* _EXERCISE REQUIREMENTS_:
Reproduce the full listing below unchanged, apart from the pictures.
* Start COLLECTED MATERIAL *
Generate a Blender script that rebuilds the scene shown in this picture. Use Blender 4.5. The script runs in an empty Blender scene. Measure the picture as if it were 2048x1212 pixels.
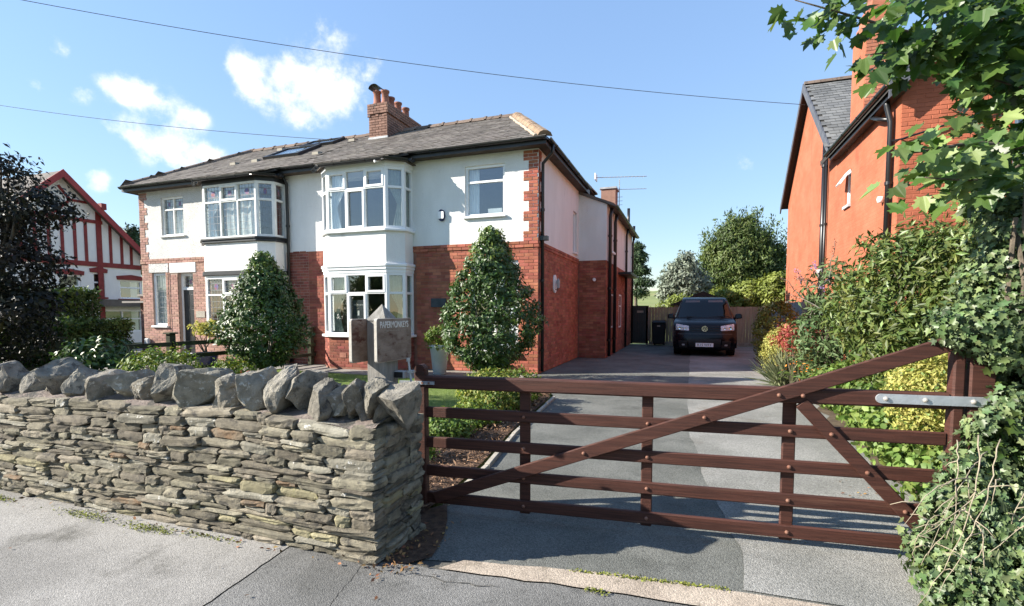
import bpy, bmesh, math, random
import numpy as np
from mathutils import Vector, Matrix, noise as mnoise

R = math.radians
rng = random.Random(7)
nr = np.random.default_rng(11)
sc = bpy.context.scene
COL = sc.collection

# ---------------------------------------------------------------- camera
CAMH = 1.45
YAW, PITCH = R(19.4), R(3.43)
cd = bpy.data.cameras.new('camera')
cam = bpy.data.objects.new('camera', cd)
COL.objects.link(cam)
cam.location = (0, 0, CAMH)
cam.rotation_euler = (math.pi / 2 - PITCH, 0, YAW)
cd.sensor_fit = 'HORIZONTAL'
cd.sensor_width = 36.0
cd.lens = 36.0 * 1000 / 2048
cd.shift_y = 76 / 2048
cd.clip_start = 0.05
cd.clip_end = 6000
sc.camera = cam

FW = np.array([-math.sin(YAW) * math.cos(PITCH), math.cos(YAW) * math.cos(PITCH), -math.sin(PITCH)])
RT = np.array([math.cos(YAW), math.sin(YAW), 0.0])
UP = np.cross(RT, FW)


def ray(x, y):
    return FW + RT * (x - 1024) / 1000.0 - UP * (y - 682) / 1000.0


def px(p):
    d = np.array(p, float) - np.array([0, 0, CAMH])
    z = d @ FW
    return 1024 + 1000 * (d @ RT) / z, 682 - 1000 * (d @ UP) / z, z


# ---------------------------------------------------------------- light
SUN_EL = R(29.0)
SH = Vector((0.903, 0.430, 0)).normalized()          # way the shadows fall
sun_to = Vector((SH.x * math.cos(SUN_EL), SH.y * math.cos(SUN_EL), -math.sin(SUN_EL)))
sl = bpy.data.lights.new('sun', 'SUN')
sl.energy = 5.0
sl.angle = R(0.5)
sl.color = (1.0, 0.93, 0.82)
so = bpy.data.objects.new('sun', sl)
so.rotation_euler = sun_to.to_track_quat('-Z', 'Y').to_euler()
so.location = (-20, -10, 20)
COL.objects.link(so)

w = bpy.data.worlds.new('World')
sc.world = w
w.use_nodes = True
nt = w.node_tree
nt.nodes.clear()


def wn(t, **k):
    n = nt.nodes.new(t)
    for a, b in k.items():
        setattr(n, a, b)
    return n


def wl(a, b):
    nt.links.new(a, b)


sky = wn('ShaderNodeTexSky', sky_type='NISHITA', sun_disc=False)
sky.sun_elevation = SUN_EL
sky.sun_rotation = math.atan2(-SH.x, -SH.y)
sky.altitude = 100
sky.air_density = 1.0
sky.dust_density = 0.0
sky.ozone_density = 1.5
bg = wn('ShaderNodeBackground')
bg.inputs['Strength'].default_value = 0.122
tc = wn('ShaderNodeTexCoord')
nrm = wn('ShaderNodeVectorMath', operation='NORMALIZE')
wl(tc.outputs['Generated'], nrm.inputs[0])


def wmath(op, a, b=None, clamp=False):
    n = wn('ShaderNodeMath', operation=op, use_clamp=clamp)
    for i, v in enumerate((a, b)):
        if v is None:
            continue
        if isinstance(v, (int, float)):
            n.inputs[i].default_value = v
        else:
            wl(v, n.inputs[i])
    return n.outputs[0]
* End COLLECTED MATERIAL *
* _EXPECTED ANSWER_:
Generate a Blender script that rebuilds the scene shown in this picture. Use Blender 4.5. The script runs in an empty Blender scene. Measure the picture as if it were 2048x1212 pixels.
import bpy, bmesh, math, random
import numpy as np
from mathutils import Vector, Matrix, noise as mnoise

R = math.radians
rng = random.Random(7)
nr = np.random.default_rng(11)
sc = bpy.context.scene
COL = sc.collection

# ---------------------------------------------------------------- camera
CAMH = 1.45
YAW, PITCH = R(19.4), R(3.43)
cd = bpy.data.cameras.new('camera')
cam = bpy.data.objects.new('camera', cd)
COL.objects.link(cam)
cam.location = (0, 0, CAMH)
cam.rotation_euler = (math.pi / 2 - PITCH, 0, YAW)
cd.sensor_fit = 'HORIZONTAL'
cd.sensor_width = 36.0
cd.lens = 36.0 * 1000 / 2048
cd.shift_y = 76 / 2048
cd.clip_start = 0.05
cd.clip_end = 6000
sc.camera = cam

FW = np.array([-math.sin(YAW) * math.cos(PITCH), math.cos(YAW) * math.cos(PITCH), -math.sin(PITCH)])
RT = np.array([math.cos(YAW), math.sin(YAW), 0.0])
UP = np.cross(RT, FW)


def ray(x, y):
    return FW + RT * (x - 1024) / 1000.0 - UP * (y - 682) / 1000.0


def px(p):
    d = np.array(p, float) - np.array([0, 0, CAMH])
    z = d @ FW
    return 1024 + 1000 * (d @ RT) / z, 682 - 1000 * (d @ UP) / z, z


# ---------------------------------------------------------------- light
SUN_EL = R(29.0)
SH = Vector((0.903, 0.430, 0)).normalized()          # way the shadows fall
sun_to = Vector((SH.x * math.cos(SUN_EL), SH.y * math.cos(SUN_EL), -math.sin(SUN_EL)))
sl = bpy.data.lights.new('sun', 'SUN')
sl.energy = 5.0
sl.angle = R(0.5)
sl.color = (1.0, 0.93, 0.82)
so = bpy.data.objects.new('sun', sl)
so.rotation_euler = sun_to.to_track_quat('-Z', 'Y').to_euler()
so.location = (-20, -10, 20)
COL.objects.link(so)

w = bpy.data.worlds.new('World')
sc.world = w
w.use_nodes = True
nt = w.node_tree
nt.nodes.clear()


def wn(t, **k):
    n = nt.nodes.new(t)
    for a, b in k.items():
        setattr(n, a, b)
    return n


def wl(a, b):
    nt.links.new(a, b)


sky = wn('ShaderNodeTexSky', sky_type='NISHITA', sun_disc=False)
sky.sun_elevation = SUN_EL
sky.sun_rotation = math.atan2(-SH.x, -SH.y)
sky.altitude = 100
sky.air_density = 1.0
sky.dust_density = 0.0
sky.ozone_density = 1.5
bg = wn('ShaderNodeBackground')
bg.inputs['Strength'].default_value = 0.122
tc = wn('ShaderNodeTexCoord')
nrm = wn('ShaderNodeVectorMath', operation='NORMALIZE')
wl(tc.outputs['Generated'], nrm.inputs[0])


def wmath(op, a, b=None, clamp=False):
    n = wn('ShaderNodeMath', operation=op, use_clamp=clamp)
    for i, v in enumerate((a, b)):
        if v is None:
            continue
        if isinstance(v, (int, float)):
            n.inputs[i].default_value = v
        else:
            wl(v, n.inputs[i])
    return n.outputs[0]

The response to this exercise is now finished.